I do not know what is happening.


24
Dec 16

A Christmas Eve jog

We ran 12.64 miles today. We did that on Christmas Eve, and I do not know what is happening. But it was in the low 60s, because we’re back in Alabama for a few days. We ran to the dam, and then we ran over it. I remember being nervous about riding over it as a kid, and then driving over it when I was young, so narrow is the road. But there’s now a nearby bridge that took much of the traffic off the dam and so it seems like no big deal to jog along on the sidewalk, which is about as wide one of the two very narrow lanes.

I ran over that. I do not know what is happening.

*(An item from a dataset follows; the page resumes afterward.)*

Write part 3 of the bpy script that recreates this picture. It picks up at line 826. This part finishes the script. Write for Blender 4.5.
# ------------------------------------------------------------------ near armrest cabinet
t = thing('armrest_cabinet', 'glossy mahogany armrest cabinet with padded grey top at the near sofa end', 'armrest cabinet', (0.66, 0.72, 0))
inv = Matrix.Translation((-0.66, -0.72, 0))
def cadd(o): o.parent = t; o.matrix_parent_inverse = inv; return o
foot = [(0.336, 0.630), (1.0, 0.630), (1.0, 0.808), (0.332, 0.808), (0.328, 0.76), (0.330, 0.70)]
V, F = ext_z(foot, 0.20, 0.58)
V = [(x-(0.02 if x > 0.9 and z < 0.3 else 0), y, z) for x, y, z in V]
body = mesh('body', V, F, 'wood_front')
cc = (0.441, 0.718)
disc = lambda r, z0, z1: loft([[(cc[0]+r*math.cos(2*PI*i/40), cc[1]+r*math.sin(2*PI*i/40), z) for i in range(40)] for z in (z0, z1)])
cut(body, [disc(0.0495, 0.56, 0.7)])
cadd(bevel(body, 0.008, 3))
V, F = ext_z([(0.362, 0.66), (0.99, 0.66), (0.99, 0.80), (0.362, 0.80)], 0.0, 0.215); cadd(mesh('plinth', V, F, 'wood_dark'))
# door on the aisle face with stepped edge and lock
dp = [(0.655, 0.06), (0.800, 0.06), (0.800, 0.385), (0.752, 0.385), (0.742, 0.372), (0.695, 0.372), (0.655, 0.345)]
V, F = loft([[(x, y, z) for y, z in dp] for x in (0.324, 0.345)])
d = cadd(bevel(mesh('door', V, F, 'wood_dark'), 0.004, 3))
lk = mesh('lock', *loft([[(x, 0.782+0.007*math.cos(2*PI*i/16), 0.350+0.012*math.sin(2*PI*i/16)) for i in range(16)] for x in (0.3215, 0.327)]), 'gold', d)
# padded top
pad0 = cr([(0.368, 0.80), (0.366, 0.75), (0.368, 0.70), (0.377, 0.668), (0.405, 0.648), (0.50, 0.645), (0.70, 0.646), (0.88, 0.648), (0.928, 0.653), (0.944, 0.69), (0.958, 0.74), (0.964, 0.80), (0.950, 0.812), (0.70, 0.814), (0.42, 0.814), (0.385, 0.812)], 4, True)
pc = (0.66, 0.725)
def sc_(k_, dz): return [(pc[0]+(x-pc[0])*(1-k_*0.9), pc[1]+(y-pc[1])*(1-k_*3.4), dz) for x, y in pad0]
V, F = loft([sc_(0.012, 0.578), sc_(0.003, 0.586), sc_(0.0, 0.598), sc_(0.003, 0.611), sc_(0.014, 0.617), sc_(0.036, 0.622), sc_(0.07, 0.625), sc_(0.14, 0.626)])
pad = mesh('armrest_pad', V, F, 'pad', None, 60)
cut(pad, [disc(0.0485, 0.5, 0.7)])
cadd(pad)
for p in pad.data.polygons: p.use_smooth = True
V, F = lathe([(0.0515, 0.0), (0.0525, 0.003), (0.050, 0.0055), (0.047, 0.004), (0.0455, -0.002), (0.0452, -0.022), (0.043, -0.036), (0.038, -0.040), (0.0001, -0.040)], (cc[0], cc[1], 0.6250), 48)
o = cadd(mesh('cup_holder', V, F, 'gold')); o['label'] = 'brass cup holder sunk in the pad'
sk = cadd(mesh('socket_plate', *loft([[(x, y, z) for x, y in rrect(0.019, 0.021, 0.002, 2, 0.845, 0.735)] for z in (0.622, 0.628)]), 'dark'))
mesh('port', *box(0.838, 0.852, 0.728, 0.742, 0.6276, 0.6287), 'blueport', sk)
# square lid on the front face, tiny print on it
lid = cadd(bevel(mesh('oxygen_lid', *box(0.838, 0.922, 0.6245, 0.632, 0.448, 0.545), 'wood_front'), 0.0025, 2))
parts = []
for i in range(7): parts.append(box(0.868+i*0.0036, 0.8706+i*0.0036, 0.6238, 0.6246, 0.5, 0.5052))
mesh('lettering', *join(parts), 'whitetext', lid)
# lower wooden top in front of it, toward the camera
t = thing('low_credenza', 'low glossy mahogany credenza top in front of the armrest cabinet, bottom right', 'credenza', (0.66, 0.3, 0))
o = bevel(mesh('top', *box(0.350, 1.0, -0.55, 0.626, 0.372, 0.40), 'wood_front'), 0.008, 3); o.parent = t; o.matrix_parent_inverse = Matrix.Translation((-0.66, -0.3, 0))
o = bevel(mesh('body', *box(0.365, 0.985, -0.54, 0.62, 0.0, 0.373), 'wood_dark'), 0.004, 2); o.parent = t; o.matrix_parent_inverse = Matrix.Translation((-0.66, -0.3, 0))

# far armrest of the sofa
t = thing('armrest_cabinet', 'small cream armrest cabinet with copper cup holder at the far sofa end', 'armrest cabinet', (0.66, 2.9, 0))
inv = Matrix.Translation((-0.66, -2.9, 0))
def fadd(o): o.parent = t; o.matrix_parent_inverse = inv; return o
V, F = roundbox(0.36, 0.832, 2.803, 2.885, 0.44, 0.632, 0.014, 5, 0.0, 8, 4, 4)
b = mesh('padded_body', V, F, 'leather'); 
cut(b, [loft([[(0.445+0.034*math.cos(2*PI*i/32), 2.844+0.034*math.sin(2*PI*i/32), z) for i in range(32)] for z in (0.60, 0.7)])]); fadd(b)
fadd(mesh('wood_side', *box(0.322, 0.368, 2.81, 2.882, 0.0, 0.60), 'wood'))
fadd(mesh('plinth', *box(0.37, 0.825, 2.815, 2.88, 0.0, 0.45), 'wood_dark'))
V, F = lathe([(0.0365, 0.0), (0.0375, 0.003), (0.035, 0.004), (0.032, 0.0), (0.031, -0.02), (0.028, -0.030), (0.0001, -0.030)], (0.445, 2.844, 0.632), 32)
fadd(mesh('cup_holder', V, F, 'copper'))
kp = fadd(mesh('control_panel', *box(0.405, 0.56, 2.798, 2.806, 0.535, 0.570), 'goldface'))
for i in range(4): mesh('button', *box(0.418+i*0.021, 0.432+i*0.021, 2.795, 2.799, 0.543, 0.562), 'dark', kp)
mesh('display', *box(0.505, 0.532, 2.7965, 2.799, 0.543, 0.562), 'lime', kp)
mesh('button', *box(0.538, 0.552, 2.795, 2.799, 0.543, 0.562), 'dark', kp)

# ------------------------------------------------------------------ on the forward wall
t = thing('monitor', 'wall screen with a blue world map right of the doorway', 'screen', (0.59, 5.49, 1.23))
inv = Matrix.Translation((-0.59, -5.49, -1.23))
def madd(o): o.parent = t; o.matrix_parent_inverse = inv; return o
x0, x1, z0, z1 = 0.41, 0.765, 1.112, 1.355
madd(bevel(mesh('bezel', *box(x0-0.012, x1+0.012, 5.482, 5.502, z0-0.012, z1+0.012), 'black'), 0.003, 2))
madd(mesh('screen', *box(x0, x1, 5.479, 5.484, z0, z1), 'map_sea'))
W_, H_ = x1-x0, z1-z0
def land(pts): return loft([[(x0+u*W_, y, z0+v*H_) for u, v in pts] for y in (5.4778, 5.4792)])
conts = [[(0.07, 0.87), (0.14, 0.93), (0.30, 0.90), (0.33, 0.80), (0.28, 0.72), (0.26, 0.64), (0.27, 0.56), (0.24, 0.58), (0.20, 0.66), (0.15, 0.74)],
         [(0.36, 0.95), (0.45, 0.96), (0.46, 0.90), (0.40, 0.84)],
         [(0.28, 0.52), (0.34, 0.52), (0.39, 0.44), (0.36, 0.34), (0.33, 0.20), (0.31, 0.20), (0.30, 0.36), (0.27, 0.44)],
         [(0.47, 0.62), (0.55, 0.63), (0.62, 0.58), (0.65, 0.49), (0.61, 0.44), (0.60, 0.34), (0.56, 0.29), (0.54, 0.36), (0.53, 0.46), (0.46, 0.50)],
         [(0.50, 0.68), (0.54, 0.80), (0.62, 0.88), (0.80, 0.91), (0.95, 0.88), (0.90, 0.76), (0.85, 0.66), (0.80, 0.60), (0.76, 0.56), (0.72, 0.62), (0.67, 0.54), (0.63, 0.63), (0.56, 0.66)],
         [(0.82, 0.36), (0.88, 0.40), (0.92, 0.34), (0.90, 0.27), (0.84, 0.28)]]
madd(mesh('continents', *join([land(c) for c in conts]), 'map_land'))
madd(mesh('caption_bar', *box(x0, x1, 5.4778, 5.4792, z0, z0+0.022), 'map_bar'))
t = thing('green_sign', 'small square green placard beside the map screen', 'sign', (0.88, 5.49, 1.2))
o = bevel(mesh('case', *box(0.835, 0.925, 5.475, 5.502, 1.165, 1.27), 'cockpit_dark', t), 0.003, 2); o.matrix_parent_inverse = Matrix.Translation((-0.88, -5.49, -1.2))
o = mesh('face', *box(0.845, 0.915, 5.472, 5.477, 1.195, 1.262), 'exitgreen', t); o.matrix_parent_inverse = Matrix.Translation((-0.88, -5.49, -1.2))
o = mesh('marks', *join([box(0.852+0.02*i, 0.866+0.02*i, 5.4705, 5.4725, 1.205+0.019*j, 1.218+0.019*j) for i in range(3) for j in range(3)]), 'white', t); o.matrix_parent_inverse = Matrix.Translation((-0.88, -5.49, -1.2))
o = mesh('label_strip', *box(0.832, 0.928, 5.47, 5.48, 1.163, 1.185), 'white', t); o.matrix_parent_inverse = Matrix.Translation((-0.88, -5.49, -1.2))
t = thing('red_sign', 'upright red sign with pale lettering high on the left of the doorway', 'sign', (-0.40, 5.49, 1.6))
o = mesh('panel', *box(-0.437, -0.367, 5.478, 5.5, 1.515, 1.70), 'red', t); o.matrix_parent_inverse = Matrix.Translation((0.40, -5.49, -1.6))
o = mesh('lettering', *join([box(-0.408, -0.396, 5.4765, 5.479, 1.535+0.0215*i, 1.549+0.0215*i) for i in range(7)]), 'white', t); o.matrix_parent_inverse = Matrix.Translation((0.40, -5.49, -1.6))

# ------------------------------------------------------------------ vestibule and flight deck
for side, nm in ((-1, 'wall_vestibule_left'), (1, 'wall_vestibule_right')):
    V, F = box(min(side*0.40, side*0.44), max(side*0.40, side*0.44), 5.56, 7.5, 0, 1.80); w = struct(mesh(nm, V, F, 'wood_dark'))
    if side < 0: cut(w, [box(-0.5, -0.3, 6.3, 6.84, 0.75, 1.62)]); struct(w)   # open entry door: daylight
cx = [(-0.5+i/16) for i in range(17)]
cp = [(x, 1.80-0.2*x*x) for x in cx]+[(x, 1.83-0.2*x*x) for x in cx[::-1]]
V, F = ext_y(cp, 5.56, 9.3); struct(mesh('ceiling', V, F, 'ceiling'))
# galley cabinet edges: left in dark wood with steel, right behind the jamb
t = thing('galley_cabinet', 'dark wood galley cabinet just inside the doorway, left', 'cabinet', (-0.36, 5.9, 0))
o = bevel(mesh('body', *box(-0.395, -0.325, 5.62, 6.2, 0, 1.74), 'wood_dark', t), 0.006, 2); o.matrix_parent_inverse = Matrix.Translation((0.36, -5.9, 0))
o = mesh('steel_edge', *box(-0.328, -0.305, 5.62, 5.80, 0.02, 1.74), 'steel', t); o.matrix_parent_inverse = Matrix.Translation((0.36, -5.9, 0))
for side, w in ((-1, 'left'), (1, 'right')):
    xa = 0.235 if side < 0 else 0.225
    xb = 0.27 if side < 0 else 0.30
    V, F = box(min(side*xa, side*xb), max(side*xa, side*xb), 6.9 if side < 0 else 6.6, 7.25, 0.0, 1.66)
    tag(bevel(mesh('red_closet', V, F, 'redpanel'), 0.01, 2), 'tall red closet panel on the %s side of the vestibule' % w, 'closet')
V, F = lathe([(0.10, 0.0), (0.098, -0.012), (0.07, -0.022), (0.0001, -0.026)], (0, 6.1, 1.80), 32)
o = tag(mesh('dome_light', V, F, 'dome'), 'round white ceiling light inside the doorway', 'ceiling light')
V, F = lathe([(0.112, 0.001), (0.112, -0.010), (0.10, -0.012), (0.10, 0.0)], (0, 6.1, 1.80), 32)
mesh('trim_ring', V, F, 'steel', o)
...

There are five turbines inside the dam, taking the flood waters upstream and generating hydroelectric power, 663 megawatts a day. Those turbines can produce what is equivalent to 35,000 horsepower. That’s the most powerful set of turbines in the TVA system, and an impressive degree of efficiency for something developed in 1848.

There are 49 spillways in the dam, and the signs say that if you collected the water from just one gate for an hour you could fill the Astrodome. The lock on the side is the highest one in the country to the east of the Rockies. More than 3,000 commercial and private boats go through each year.